Het jonge meisje wordt door de moeder op pad gestuurd om een ketting te laten repareren bij de smid en haar wandeling naar hem toe suggereert ons verschillende verzwegen geschiedenissen. Kijkend naar de toneelvoorstelling raakt ze haar ketting kwijt. Aan de lezer dringen zich ondertussen parallellen op tussen de legende en het verhaal dat we lezen.
Zo wordt in nauwelijks 20 pagina’s de beklemmende sfeer van het dorp geschetst, zonder dat Müller sentimenten opdringt.
Dezelfde benauwing stijgt op als Müller vertelt over het vertrek van een zoon naar de oorlog. Tegen de wil van de beide ouders, die echter niet het vermogen hebben hun vrees voor een fatale afloop met elkaar te delen.
Of in de gedachten van een vrouw die bij het graf van haar grootmoeder haar zwangerschap overdenkt.
Alle boeken van Müller zijn niet los te zien van de achtergrond waarin zij als kind opgroeide, als lid van Duitse minderheid in een Roemeens dorp onder de communistische dictatuur. Het leven was er sober en je moest op je woorden passen. Ze studeerde Germanistiek en Roemeens, maar werkte in een machinefabriek. Daar werd ze ontslagen omdat ze weigerde met de Securitate samen te werken. In Roemenië kreeg ze al snel een publicatieverbod.
In Nederland bleef ze lang tamelijk onbekend. Haar Barrevoetse februari werd door De Geus in 1987 uitgegeven, gevolgd door drie romans, maar ze bleef een onbekende voor het grote publiek. Dat veranderde toen ze in 2009 de Nobelprijs voor Literatuur won. Boeken als Ademschommel en de bijtende essaybundel De koning buigt, de koning moordt maakten op een groter wordende kring lezers diepe indruk.
Vaste thematiek in alle stukken is het leven van gewone mensen onder druk van een dictatuur. De verhalen kennen steeds uitgebeende zinnen waarin de schrijfster van de hak op de tak lijkt te springen, maar die een consistent verhaal opleveren over een kleine Duitse gemeenschap in een Roemeens dorp rond de Tweede Weereldoorlog. Wat er precies gebeurde weten we niet uit dit boek – Müller geeft alleen impressies zonder erg concreet te worden – maar uit de andere boeken en het leven van Herta Müller zelf.
Opvallend is hoe vaak de schrijfster werkt met repeterende zinnen en associatieve sprongen. Dat maakt sommige stukken moeilijker toegankelijk dan andere. Het titelstuk Barrevoetse februari bijvoorbeeld: ‘Dit is de tijd vlak na de dood van een vriend.

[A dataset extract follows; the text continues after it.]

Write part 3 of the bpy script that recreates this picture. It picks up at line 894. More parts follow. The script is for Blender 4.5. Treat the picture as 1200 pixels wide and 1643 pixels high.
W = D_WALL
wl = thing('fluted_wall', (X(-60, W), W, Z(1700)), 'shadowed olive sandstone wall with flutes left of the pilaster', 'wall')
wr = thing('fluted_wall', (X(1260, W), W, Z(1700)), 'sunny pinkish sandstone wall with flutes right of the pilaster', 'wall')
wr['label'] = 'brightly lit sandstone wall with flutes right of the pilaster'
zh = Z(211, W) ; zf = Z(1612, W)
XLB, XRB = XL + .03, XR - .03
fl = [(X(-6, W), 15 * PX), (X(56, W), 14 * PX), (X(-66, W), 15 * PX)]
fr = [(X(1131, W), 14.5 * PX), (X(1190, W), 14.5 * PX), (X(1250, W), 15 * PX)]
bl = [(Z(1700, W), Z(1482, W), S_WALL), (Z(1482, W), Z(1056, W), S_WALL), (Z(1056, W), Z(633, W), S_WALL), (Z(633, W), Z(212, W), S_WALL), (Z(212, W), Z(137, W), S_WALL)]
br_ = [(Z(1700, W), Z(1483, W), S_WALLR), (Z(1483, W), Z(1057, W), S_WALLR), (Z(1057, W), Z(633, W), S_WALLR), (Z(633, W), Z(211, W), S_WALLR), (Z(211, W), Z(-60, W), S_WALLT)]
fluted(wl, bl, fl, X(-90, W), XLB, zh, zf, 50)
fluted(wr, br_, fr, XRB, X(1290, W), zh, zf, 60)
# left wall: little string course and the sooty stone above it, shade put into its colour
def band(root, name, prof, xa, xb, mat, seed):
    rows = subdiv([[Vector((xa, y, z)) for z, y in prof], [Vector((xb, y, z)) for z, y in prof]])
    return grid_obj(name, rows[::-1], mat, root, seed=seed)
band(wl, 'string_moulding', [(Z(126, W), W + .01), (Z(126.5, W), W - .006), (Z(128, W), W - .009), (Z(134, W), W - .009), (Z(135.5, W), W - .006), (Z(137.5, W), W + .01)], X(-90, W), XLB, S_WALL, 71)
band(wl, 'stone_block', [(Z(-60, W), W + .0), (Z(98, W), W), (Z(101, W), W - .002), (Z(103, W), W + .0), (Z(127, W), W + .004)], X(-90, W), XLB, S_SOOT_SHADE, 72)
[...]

De lange reis was een spoorlijn, het ijzer van de instanties. De coupé reed. Het raam joeg beelden voor zich uit. Alleen zijn kaakbeen was stukgeslagen. Alleen zijn blik bevroren van de kille verhoren. Alleen zijn brieven en gedichten naakt en uitgelachen.’
Waarover gaat dit feitelijk? Müller noemt geen naam, geen datum, geen arrestatie. Maar het intense verlies en de repressie zijn voelbaar.
Tussen de merendeels barse taal duiken soms plotseling poëtische beelden op. Hoe prachtig wordt niet de ontheemdheid (in Müllers werkelijke leven is die er als lid van een Duitse minderheid in Roemenië) neergezet in één zin: ‘Wat is dat voor een land, dat aan je vingers rukt, als je je koffer optilt’. Of in het laatste verhaal: ‘Aangekomen en er niet zijn’.
En zie het schitterende beeld van de jager die met een veer van een wild hoen op zijn hoed huiswaarts keert. Het verhaal beslaat maar twaalf regels waarvan de laatste drie: ‘De veer staat zo stil dat het is alsof het wilde hoen, in de struiken van het bos of in het vlakke veld, midden in een zomer geen tijd meer heeft gehad om te schreeuwen’.
Lezers, die houvast zoeken in concrete feiten, zullen vaak op bijna hermetische teksten stuiten. Voor hen schrijft Herta Müller niet. Ze legt geen verklaringen af maar slaat des te harder toe door alles kaal te houden.